WRITTEN INSTRUCTION => Print nothing but the lines from the start of the listing below through the line that contains "mb.build('eave_block', m_soffit, annex)". Do not include the pictures.

----------

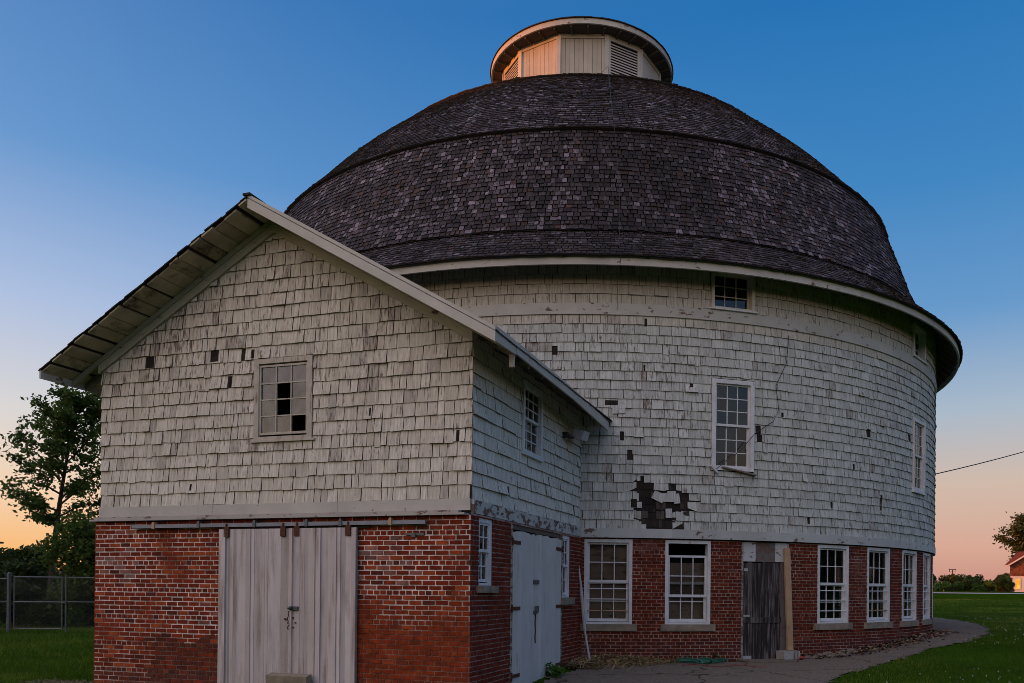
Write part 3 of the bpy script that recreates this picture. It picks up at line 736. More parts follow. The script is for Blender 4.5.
def slope_board(mb, s0, s1, n, th, ztop, hgt, c, w=.2):   # board following the rake: ztop/hgt relative to roof line
    q = [L+Vv*s0+Z*(rz_(s0)+ztop), L+Vv*s1+Z*(rz_(s1)+ztop)]
    o = [p-U*n for p in q]; mb.box(o[0]-Z*hgt, o[1]-o[0], Z*hgt, U*th, c, w)
mb = MB(); slope_board(mb, W/2+.002, W+.60, -RKT, .03, .006, .20, (.50, .475, .43), .15); mb.build('rake_fascia', m_board, annex)
mb = MB()
slope_board(mb, -.56, W/2, .07, .045, -.090, .085, (.40, .375, .29), .3); slope_board(mb, W/2, W+.56, .07, .045, -.090, .085, (.42, .39, .30), .3)
slope_board(mb, -.05, W/2, .055, .05, -.177, .135, (.42, .395, .31), .35); slope_board(mb, W/2, W+.02, .055, .05, -.177, .135, (.45, .41, .31), .3)
mb.build('frieze_board', m_board, annex)
mb = MB()
e0 = lambda s, t, z: L+Vv*s+U*t+Z*z
mb.box(e0(-.60, RKT, 4.855), U*6.2, Vv*.028, Z*.165, (.42, .40, .37), .4); mb.build('eave_fascia', m_board, annex)
mb = MB()
def quadbox(p0, p1, h0, h1, th, c):
    q = [p0, p1, p1+Z*h1, p0+Z*h0]; mb.poly(q, c, .2); q2 = [x-Vv*th for x in q]; mb.poly(q2, c, .2)
    for i in range(4): j = (i+1) % 4; mb.poly([q[i], q[j], q2[j], q2[i]], c, .2)
quadbox(e0(W+.60, RKT+.035, 4.845), e0(W+.60, .14, 4.865), .205, .19, .03, (.50, .455, .39)); quadbox(e0(W+.605, .155, 4.88), e0(W+.60, 2.9, 4.85), .175, .175, .03, (.50, .455, .39)); quadbox(e0(W+.60, 2.905, 4.85), e0(W+.60, 5.25, 4.745), .175, .165, .03, (.50, .455, .39))
mb.build('eave_fascia', m_board, annex)
for t in np.arange(.2, 5.2, .6): mb = MB(); mb.bar(e0(W+.02, t, rz_(W)-.17), e0(W+.57, t, rz_(W+.55)-.17), .045, .11, Z, (.2, .18, .15), .5); mb.build('rafter_tail', m_soffit, annex)
for t in np.arange(.2, 5.4, .6): mb = MB(); mb.bar(e0(-.02, t, rz_(0)-.17), e0(-.57, t, rz_(-.55)-.17), .045, .11, Z, (.2, .18, .15), .5); mb.build('rafter_tail', m_soffit, annex)
mb = MB(); mb.box(e0(W+.50, .12, 4.70), Vv*.07, U*.05, Z*.17, (.5, .44, .36), .3)
mb.build('eave_block', m_soffit, annex)
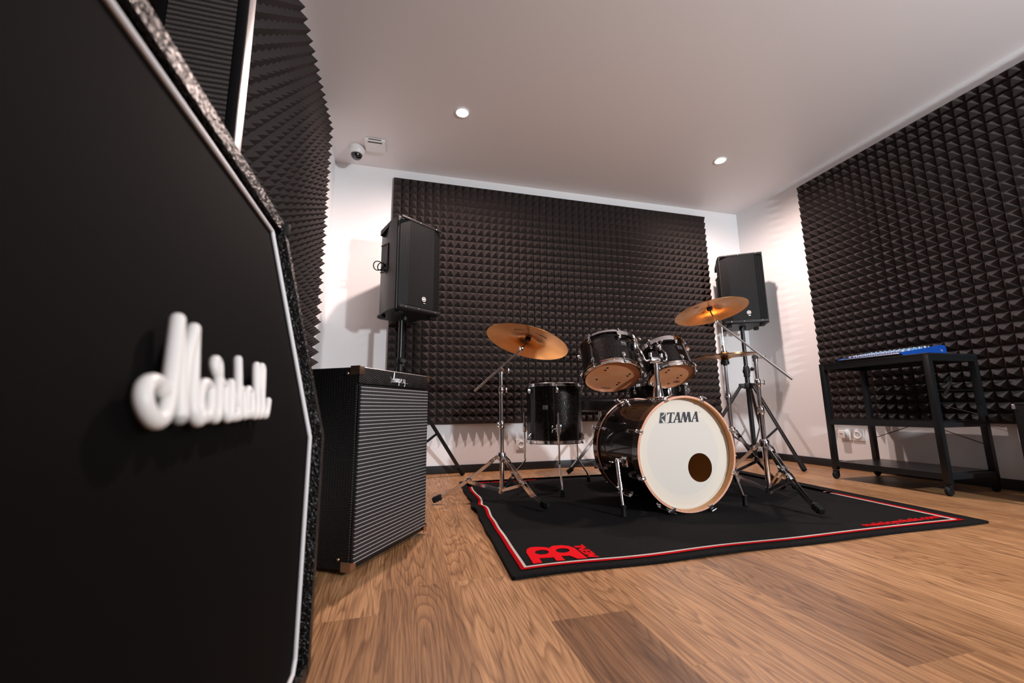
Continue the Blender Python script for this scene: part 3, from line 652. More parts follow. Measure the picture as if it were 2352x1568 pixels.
    for a in (0.05, W-0.05):
        for c in (0.04, 0.24): part('foot', G().box(P(a, c, 0.0), (0.035, 0.05, 0.022), Mx, 0.004), 'rubber', t)
    part('pole_socket', G().tube([P(W/2, 0.16, -0.02), P(W/2, 0.16, 0.02)], 0.028, 20), 'black_plastic', t)
    return t, P
uL = V((0.296, 0.213)); spk, PLs = pa_speaker((-0.042, 2.680), uL, 1.112, 'black loudspeaker on a stand left of the foam with cable in its side handle')
pc = PLs(0.181, 0.16, 0)
tripod_stand(pc.x-0.02, pc.y-0.01, 1.0915, [(0.46, 3.17), (-0.45, 3.16), (0.02, 2.33)], 0.665, 'black tripod speaker stand behind the striped bass amplifier', (0.4, -0.9, 0))
uR = V((0.304, -0.186)); _, PRs = pa_speaker((2.762, 3.004), uR, 1.186, 'black loudspeaker on a stand in the right corner behind a raised cymbal')
tripod_stand(2.925, 2.975, 1.1655, [(2.905, 2.52), (3.285, 3.19), (2.52, 3.22)], 0.662, 'black tripod speaker stand in the right corner behind the cymbal stands', (0.9, -0.3, 0))
# coiled cable held in the left speaker's handle
g = G(); c0 = PLs(-0.030, 0.17, 0.325)
for k in range(3):
    rr_ = 0.034 - 0.006*k; g.tube([c0 + V((0.02*k, 0.004*k, -0.006*k)) + V((math.cos(a)*rr_, 0.012*math.sin(a*2+k), math.sin(a)*rr_*0.9)) for a in [2*PI*i/20 for i in range(21)]], 0.0035, 8)
g.tube(curve([c0 + V((0.03, 0, 0.01)), c0 + V((0.05, 0, 0.0)), PLs(0.012, 0.16, 0.32)]), 0.004, 8)
solo('coiled_cable', g, 'rubber', 'black coiled cable hanging out of the left loudspeaker side handle', 'cable', loc=c0)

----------

CORRECT ANSWER =>
Write part 3 of the bpy script that recreates this picture. It picks up at line 736. More parts follow. The script is for Blender 4.5.
def slope_board(mb, s0, s1, n, th, ztop, hgt, c, w=.2):   # board following the rake: ztop/hgt relative to roof line
    q = [L+Vv*s0+Z*(rz_(s0)+ztop), L+Vv*s1+Z*(rz_(s1)+ztop)]
    o = [p-U*n for p in q]; mb.box(o[0]-Z*hgt, o[1]-o[0], Z*hgt, U*th, c, w)
mb = MB(); slope_board(mb, W/2+.002, W+.60, -RKT, .03, .006, .20, (.50, .475, .43), .15); mb.build('rake_fascia', m_board, annex)
mb = MB()
slope_board(mb, -.56, W/2, .07, .045, -.090, .085, (.40, .375, .29), .3); slope_board(mb, W/2, W+.56, .07, .045, -.090, .085, (.42, .39, .30), .3)
slope_board(mb, -.05, W/2, .055, .05, -.177, .135, (.42, .395, .31), .35); slope_board(mb, W/2, W+.02, .055, .05, -.177, .135, (.45, .41, .31), .3)
mb.build('frieze_board', m_board, annex)
mb = MB()
e0 = lambda s, t, z: L+Vv*s+U*t+Z*z
mb.box(e0(-.60, RKT, 4.855), U*6.2, Vv*.028, Z*.165, (.42, .40, .37), .4); mb.build('eave_fascia', m_board, annex)
mb = MB()
def quadbox(p0, p1, h0, h1, th, c):
    q = [p0, p1, p1+Z*h1, p0+Z*h0]; mb.poly(q, c, .2); q2 = [x-Vv*th for x in q]; mb.poly(q2, c, .2)
    for i in range(4): j = (i+1) % 4; mb.poly([q[i], q[j], q2[j], q2[i]], c, .2)
quadbox(e0(W+.60, RKT+.035, 4.845), e0(W+.60, .14, 4.865), .205, .19, .03, (.50, .455, .39)); quadbox(e0(W+.605, .155, 4.88), e0(W+.60, 2.9, 4.85), .175, .175, .03, (.50, .455, .39)); quadbox(e0(W+.60, 2.905, 4.85), e0(W+.60, 5.25, 4.745), .175, .165, .03, (.50, .455, .39))
mb.build('eave_fascia', m_board, annex)
for t in np.arange(.2, 5.2, .6): mb = MB(); mb.bar(e0(W+.02, t, rz_(W)-.17), e0(W+.57, t, rz_(W+.55)-.17), .045, .11, Z, (.2, .18, .15), .5); mb.build('rafter_tail', m_soffit, annex)
for t in np.arange(.2, 5.4, .6): mb = MB(); mb.bar(e0(-.02, t, rz_(0)-.17), e0(-.57, t, rz_(-.55)-.17), .045, .11, Z, (.2, .18, .15), .5); mb.build('rafter_tail', m_soffit, annex)
mb = MB(); mb.box(e0(W+.50, .12, 4.70), Vv*.07, U*.05, Z*.17, (.5, .44, .36), .3)
mb.build('eave_block', m_soffit, annex)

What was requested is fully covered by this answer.